My colleague Karl got ahold of a ton of interesting log data from a big site that I’m sure he’ll write about soon enough. He shared this beauty of a useragent string with me today on IRC:
CETRIX-CS1280 Linux/3.0.13 Android/4.0.4 Release/↩
\xD9\xA1\xD9\xA2.\xD9\xA1\xD9\xA1.\xD9\xA2\xD9\xA0\xD9\xA1\xD9\xA2 ↩
Browser/AppleWebKit534.30 Profile/MIDP-2.0 ↩
Configuration/CLDC-1.1 Mobile Safari/534.30 Android 4.0.1;
I’ve added ↩
symbols to indicate where I’ve forced a line break (because I’m a designer and don’t want to degrade the experience of this sweet blog theme, obviously).
So like, what is going on here? It looks like unicode in the UA string, which is… novel. If you paste \xD9\xA1\xD9\xA2.\xD9\xA1\xD9\xA1.\xD9\xA2\xD9\xA0\xD9\xA1\xD9\xA2
into Hixie’s utf-8 decoder and select “Hexadecimal” as the input type you’ll get the following result:
As character names:
U+0661 ARABIC-INDIC DIGIT ONE character (١)
U+0662 ARABIC-INDIC DIGIT TWO character (٢)
U+0661 ARABIC-INDIC DIGIT ONE character (١)
U+0661 ARABIC-INDIC DIGIT ONE character (١)
U+0662 ARABIC-INDIC DIGIT TWO character (٢)
U+0660 ARABIC-INDIC DIGIT ZERO character (٠)
U+0661 ARABIC-INDIC DIGIT ONE character (١)

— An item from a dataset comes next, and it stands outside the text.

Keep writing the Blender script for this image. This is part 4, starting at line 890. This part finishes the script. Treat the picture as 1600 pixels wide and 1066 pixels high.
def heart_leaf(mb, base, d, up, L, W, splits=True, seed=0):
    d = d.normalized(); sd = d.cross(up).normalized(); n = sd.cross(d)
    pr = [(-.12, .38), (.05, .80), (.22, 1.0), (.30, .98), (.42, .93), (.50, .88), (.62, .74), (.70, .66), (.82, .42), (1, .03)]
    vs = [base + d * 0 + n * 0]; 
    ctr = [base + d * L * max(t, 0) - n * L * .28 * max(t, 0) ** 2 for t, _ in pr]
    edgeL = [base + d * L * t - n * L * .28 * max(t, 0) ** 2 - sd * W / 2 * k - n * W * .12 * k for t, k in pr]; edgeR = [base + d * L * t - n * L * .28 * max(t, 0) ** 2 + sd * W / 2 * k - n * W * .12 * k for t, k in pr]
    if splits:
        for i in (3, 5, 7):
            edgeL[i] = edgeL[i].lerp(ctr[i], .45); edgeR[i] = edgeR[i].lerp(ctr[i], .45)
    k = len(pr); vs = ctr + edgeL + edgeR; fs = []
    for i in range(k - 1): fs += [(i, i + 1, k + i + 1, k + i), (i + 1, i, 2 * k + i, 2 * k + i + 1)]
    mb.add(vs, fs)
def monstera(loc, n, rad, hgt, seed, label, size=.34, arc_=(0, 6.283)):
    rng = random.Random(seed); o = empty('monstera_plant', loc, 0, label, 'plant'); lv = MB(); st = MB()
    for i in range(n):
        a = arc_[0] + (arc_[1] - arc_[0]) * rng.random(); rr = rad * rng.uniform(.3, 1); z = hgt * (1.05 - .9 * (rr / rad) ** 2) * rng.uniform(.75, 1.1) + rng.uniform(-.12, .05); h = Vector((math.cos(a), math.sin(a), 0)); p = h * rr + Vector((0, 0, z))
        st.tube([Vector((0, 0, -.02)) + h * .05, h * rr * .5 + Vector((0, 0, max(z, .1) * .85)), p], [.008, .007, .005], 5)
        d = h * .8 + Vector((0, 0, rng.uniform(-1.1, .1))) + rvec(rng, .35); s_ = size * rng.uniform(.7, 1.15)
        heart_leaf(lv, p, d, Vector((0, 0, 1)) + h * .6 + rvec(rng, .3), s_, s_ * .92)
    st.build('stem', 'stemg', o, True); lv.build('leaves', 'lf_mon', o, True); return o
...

U+0662 ARABIC-INDIC DIGIT TWO character (٢)
As raw characters:
١٢١١٢٠١٢
OK, at this point you’re probably feeling like that guy in the Da Vinci code books (Tom Selleck maybe?), so you go and put that in Google Translate (selecting Arabic and English because Roman Numerals doesn’t seem to be an option, thanks Google).
…and you get 12112012, which just so happened to be 49 minutes after the Winter solstice (Illuminati much?). Or just a version number. In Arabic. In Unicode. The key to that secret is probably figuring out why the UA string contains both Android/4.0.4
and Android 4.0.1
. Current scholarship suggests that the 49 minute difference is derived from the 7 characters in the word “Android” times 7 (hence it being doubled up) and, well you get the picture.